La agenda de las oligarquías globalistas está más que definida: no se duche, no coma carne, no ponga la calefacción, no use el coche, no gaste electricidad ni butano, no viaje en avión, no salga de casa si no es imprescindible, no produzca demasiada basura, no aparque en la calle, no se acostumbre a tener un empleo fijo y menos aún bien pagado, no tenga hijos si no tiene financiado el proyecto familiar hasta el segundo máster de sus vástagos. No piense en el futuro. Disfrute el día a día de su pobreza y conténtense al pensar que ingentes masas de desplazados, inmigrantes y desahuciados, en cantidad de países misérrimos, viven mucho peor que usted. El futuro no es de abundancia ni de autonomía —libertad— individual, sino de digna penuria venezolana, de valerosa estrechez castrista y obediencia norcoreana; una pobreza asumida como virtuosa obligación redentora del planeta, una sumisión agradecida a las élites que poco a poco, incansablemente, nos van salvando del egoísmo capitalista y los maximalismos patrióticos de “la extrema derecha”.
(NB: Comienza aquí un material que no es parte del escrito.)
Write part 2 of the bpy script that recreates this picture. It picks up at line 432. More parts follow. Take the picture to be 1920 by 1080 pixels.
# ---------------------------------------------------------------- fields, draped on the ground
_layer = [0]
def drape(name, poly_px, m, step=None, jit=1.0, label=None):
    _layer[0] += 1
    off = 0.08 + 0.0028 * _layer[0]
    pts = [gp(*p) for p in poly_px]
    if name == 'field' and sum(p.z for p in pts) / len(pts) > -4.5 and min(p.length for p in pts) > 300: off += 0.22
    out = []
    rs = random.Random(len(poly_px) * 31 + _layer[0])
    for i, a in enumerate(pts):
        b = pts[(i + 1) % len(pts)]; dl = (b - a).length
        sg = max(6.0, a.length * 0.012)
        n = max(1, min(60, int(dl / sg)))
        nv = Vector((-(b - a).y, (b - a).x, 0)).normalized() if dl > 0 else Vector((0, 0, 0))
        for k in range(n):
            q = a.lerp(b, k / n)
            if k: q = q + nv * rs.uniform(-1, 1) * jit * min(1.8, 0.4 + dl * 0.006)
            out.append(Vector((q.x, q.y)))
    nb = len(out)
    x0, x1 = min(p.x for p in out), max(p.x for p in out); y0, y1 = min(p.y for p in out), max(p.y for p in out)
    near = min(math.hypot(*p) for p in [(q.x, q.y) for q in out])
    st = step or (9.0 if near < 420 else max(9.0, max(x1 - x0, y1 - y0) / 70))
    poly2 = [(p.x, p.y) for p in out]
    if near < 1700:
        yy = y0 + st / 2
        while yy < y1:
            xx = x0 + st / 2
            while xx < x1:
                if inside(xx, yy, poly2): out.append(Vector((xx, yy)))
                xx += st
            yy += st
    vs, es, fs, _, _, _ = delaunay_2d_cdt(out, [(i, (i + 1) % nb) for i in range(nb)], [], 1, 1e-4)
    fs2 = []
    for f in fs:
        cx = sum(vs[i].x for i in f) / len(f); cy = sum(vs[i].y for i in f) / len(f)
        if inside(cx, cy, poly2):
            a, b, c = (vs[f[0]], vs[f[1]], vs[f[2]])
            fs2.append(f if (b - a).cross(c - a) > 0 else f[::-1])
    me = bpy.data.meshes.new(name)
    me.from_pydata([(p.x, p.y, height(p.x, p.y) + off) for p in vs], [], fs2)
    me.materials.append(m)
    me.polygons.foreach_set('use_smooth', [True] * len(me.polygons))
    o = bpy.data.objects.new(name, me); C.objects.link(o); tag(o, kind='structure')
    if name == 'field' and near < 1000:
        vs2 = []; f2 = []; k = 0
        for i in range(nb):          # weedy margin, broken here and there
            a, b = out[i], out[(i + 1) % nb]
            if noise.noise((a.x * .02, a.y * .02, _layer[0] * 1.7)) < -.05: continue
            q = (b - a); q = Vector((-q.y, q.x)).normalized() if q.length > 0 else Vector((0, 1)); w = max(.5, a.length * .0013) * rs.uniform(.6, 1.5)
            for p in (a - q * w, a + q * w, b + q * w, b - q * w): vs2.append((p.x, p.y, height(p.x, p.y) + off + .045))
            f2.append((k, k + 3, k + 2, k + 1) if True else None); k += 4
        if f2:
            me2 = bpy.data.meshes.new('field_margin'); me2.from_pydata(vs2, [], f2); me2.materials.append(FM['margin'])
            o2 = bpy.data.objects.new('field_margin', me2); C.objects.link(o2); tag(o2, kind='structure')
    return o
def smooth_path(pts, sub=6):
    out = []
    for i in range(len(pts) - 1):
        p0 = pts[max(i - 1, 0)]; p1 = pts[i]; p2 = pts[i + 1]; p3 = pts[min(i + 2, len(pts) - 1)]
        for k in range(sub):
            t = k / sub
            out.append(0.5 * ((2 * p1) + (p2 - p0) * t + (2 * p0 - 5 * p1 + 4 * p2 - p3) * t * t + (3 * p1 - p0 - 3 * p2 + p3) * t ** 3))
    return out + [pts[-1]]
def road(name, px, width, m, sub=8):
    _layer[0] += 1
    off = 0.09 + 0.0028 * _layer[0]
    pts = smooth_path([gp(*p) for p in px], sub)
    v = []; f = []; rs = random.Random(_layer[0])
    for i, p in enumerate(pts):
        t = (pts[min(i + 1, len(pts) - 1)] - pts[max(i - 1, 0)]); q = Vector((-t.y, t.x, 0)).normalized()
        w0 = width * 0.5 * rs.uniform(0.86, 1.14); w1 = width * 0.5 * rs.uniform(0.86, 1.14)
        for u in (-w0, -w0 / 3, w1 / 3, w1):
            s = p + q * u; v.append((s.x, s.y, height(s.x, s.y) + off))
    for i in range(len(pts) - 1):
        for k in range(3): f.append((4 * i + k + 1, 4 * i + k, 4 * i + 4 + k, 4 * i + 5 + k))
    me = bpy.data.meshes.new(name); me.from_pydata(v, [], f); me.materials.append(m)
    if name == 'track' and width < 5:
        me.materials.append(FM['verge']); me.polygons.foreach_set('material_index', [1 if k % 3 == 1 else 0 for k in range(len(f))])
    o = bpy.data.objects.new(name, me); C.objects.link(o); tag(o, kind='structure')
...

Naturalmente, según las agendas 2030/2050, usted va a tener todo el derecho del mundo a sublimar sus carencias, su vida breve en todos los sentidos y los vacíos de su estómago y su espíritu, mediante un rito infalible: la adoración perpetua a los salvadores del mundo, los opulentos dueños del tinglado virtual, así como del muy real valle de lágrimas; los que sí pueden permitirse viajar en avión, tener todos los hijos que quieran —in vitroin situy adoptados en cualquier andurrial de por ahí—, trasladarse en limusinas Tesla y, cuando nadie les ve, meterse un chuletón tejano entre pecho y espalda. Amar a nuestros grandes hermanos, querer lo mismo que ellos quieren y celebrar sus éxitos y riquezas como propios, será feliz liturgia liberadora durante las próximas décadas. Todo ello sin contar con el paraíso “meta” que nos tienen preparado los dueños de facebook, ese espacio infinito virtual-total donde cada existencia humana, por cochambrosa que sea, podrá aspirar a la excelencia on-line. Seremos inmortales, omniscientes y todopoderosos, aunque, eso sí, únicamente en los ámbitos internáuticos; la realidad real se la dejaremos a ellos, los amos del mundo, que saben manejarla divinamente.

O sea, y como dirían en mi amada Granada: encima de pobres, agradecidos. No es un gran futuro, ni un bello futuro. Ni siquiera es un alentador futuro. Pero, oigan: al menos, es un futuro. ¿Alguien es capaz de dibujarnos porvenir más deseable? Esta última pregunta no es retórica, sino desesperada. Por favor, que alguien piense algo, y rápido, antes de que nos ahoguemos en la ducha.